== Exercise objective ==
Pick out and copy every line below that has the word "image".

== Records for this task ==
>>>

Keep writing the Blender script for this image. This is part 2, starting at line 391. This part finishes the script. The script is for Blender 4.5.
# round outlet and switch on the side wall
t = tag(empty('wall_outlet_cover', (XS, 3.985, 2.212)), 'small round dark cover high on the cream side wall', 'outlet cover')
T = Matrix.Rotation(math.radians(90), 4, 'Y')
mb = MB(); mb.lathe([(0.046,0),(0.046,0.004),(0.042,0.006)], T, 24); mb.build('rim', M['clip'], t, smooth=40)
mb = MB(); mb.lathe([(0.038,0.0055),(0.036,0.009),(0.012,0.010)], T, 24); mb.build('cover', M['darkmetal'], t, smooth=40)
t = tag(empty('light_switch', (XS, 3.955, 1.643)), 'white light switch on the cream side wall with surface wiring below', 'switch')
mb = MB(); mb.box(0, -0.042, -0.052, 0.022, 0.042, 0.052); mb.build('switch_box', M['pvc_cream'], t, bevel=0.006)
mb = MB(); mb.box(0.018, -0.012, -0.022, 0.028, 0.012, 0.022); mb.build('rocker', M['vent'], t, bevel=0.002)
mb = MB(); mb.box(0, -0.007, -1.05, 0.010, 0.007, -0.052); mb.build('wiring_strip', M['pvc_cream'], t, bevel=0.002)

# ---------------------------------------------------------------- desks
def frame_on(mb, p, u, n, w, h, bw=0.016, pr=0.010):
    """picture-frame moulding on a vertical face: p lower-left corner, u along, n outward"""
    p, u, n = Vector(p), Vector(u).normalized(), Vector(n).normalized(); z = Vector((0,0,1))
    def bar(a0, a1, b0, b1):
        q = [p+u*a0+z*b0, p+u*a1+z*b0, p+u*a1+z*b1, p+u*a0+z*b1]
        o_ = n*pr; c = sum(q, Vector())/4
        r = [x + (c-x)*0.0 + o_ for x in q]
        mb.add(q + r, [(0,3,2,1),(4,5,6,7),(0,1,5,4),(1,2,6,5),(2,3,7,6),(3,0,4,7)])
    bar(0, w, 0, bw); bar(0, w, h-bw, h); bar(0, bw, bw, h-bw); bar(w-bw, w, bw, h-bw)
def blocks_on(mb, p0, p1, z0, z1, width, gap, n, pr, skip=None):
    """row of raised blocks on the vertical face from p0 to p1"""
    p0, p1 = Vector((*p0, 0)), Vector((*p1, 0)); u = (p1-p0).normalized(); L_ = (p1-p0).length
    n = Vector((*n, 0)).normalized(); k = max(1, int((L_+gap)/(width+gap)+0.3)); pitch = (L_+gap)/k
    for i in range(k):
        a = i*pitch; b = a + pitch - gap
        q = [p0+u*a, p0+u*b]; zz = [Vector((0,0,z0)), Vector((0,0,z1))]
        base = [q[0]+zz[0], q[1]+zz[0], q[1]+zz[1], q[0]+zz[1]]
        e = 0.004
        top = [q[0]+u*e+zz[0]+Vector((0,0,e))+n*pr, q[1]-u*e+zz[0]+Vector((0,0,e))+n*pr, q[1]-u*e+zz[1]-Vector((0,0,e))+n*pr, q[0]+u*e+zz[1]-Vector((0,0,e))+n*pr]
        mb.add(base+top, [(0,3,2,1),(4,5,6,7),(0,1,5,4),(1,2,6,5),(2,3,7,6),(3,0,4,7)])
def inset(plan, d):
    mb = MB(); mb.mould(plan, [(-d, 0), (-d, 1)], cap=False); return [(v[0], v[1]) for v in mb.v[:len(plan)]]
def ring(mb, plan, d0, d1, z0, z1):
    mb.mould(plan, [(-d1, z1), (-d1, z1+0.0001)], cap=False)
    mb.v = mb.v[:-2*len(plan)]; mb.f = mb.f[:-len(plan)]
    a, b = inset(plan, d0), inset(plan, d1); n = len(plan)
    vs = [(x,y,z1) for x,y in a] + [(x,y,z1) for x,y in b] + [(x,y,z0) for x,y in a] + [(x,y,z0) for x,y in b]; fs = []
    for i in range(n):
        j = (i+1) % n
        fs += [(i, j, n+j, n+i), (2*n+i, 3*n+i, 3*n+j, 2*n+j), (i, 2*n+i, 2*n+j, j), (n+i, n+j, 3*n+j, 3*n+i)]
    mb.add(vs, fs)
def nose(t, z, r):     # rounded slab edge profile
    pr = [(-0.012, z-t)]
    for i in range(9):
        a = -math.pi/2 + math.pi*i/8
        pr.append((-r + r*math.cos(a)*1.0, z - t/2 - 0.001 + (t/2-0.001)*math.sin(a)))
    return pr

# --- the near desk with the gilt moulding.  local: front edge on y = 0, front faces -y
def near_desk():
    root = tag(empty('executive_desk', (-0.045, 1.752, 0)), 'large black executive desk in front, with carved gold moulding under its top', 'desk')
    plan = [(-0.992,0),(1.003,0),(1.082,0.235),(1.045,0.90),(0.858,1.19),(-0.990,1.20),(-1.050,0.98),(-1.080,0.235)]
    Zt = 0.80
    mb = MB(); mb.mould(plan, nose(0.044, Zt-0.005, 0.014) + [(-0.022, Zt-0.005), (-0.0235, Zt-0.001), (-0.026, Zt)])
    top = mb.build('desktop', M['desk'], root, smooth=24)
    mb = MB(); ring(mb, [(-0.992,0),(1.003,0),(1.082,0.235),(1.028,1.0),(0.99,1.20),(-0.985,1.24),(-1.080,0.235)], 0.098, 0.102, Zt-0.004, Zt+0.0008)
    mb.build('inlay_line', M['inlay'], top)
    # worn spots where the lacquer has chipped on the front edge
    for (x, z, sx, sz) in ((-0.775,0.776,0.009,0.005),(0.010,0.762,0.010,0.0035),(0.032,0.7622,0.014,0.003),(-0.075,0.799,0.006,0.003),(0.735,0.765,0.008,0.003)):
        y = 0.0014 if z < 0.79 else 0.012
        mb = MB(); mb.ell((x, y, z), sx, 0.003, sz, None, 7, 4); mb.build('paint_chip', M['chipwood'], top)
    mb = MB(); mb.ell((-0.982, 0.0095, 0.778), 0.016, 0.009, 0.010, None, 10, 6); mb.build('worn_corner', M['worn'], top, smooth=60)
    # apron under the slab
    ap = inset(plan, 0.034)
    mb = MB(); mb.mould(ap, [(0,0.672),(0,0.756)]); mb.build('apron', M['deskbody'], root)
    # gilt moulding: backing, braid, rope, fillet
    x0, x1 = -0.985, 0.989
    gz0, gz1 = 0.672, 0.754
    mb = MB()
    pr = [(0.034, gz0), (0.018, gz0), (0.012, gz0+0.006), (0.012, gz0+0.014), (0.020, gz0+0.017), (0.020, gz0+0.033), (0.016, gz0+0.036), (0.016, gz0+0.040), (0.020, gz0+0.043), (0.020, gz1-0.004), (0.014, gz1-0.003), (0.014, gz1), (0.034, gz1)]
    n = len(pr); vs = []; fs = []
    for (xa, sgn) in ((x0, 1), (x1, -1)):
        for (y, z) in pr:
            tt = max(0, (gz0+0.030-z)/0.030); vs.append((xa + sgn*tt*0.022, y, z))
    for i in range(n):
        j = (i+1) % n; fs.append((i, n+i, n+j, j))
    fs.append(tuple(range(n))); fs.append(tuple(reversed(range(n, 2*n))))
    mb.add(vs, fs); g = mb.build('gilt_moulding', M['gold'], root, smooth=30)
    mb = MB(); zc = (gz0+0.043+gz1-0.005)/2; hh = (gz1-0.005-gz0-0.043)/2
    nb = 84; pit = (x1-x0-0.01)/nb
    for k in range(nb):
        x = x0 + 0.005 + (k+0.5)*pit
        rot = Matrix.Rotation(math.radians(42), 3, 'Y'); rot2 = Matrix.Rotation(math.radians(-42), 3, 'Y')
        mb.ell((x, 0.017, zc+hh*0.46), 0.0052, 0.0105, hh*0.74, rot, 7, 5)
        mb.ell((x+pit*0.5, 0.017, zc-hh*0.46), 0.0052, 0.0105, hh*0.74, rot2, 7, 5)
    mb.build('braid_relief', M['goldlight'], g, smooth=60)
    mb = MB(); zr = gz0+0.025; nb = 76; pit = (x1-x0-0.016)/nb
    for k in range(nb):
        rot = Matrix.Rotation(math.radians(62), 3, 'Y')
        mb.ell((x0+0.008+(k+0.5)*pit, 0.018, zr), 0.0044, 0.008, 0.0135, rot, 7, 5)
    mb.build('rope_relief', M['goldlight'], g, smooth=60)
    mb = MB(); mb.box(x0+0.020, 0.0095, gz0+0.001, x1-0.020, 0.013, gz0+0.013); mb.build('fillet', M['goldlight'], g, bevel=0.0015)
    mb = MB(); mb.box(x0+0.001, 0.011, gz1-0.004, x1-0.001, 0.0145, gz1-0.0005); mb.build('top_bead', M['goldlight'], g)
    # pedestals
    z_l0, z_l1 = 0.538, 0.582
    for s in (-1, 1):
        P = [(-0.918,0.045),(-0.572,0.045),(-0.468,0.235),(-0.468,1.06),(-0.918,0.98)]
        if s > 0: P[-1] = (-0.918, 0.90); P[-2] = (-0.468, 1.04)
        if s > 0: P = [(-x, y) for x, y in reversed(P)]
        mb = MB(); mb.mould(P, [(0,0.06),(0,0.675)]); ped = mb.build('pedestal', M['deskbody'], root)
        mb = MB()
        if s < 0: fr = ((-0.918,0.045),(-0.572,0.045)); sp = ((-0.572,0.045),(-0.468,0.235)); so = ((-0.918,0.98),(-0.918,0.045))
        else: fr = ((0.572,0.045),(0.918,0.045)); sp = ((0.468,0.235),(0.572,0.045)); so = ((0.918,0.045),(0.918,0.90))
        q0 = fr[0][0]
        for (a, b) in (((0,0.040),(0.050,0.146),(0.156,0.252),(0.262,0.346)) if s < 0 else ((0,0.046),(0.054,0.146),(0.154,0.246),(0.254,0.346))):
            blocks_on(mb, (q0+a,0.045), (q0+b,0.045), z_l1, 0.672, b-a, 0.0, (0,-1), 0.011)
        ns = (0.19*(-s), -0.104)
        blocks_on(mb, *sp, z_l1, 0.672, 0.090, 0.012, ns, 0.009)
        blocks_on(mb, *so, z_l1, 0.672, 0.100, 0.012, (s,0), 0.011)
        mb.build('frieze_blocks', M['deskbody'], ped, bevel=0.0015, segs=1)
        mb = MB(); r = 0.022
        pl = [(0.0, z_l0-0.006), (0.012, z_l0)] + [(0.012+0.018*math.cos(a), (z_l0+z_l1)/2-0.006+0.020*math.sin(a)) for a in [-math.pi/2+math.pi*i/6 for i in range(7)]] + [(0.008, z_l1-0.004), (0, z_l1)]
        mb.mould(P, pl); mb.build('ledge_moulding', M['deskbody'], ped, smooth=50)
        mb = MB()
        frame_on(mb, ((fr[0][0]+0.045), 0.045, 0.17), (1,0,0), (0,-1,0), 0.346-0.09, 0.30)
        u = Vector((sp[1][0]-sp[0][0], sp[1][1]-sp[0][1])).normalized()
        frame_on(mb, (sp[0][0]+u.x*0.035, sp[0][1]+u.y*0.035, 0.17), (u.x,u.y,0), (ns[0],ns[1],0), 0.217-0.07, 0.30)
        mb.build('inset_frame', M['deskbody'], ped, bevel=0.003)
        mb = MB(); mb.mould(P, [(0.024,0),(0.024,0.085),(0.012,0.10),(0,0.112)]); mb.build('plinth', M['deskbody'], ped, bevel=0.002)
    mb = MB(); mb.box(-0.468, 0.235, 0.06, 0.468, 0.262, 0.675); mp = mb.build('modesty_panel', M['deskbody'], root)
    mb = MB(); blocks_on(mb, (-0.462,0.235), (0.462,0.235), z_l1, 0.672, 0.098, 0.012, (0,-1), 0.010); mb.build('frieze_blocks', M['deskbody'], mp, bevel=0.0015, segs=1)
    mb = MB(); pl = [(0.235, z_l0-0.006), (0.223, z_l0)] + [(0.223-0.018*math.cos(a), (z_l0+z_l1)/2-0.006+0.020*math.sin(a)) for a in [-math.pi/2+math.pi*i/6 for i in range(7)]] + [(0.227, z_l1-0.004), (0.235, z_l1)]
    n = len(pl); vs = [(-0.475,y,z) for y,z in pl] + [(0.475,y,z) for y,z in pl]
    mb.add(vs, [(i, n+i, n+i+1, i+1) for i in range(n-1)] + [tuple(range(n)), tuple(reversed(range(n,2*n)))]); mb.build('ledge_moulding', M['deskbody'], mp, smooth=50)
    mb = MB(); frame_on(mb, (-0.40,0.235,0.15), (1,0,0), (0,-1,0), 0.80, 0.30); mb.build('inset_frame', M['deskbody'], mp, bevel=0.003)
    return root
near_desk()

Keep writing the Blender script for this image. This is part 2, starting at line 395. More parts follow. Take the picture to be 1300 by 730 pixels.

<<<

== Expected answer ==
Keep writing the Blender script for this image. This is part 2, starting at line 391. This part finishes the script. The script is for Blender 4.5.
Keep writing the Blender script for this image. This is part 2, starting at line 395. More parts follow. Take the picture to be 1300 by 730 pixels.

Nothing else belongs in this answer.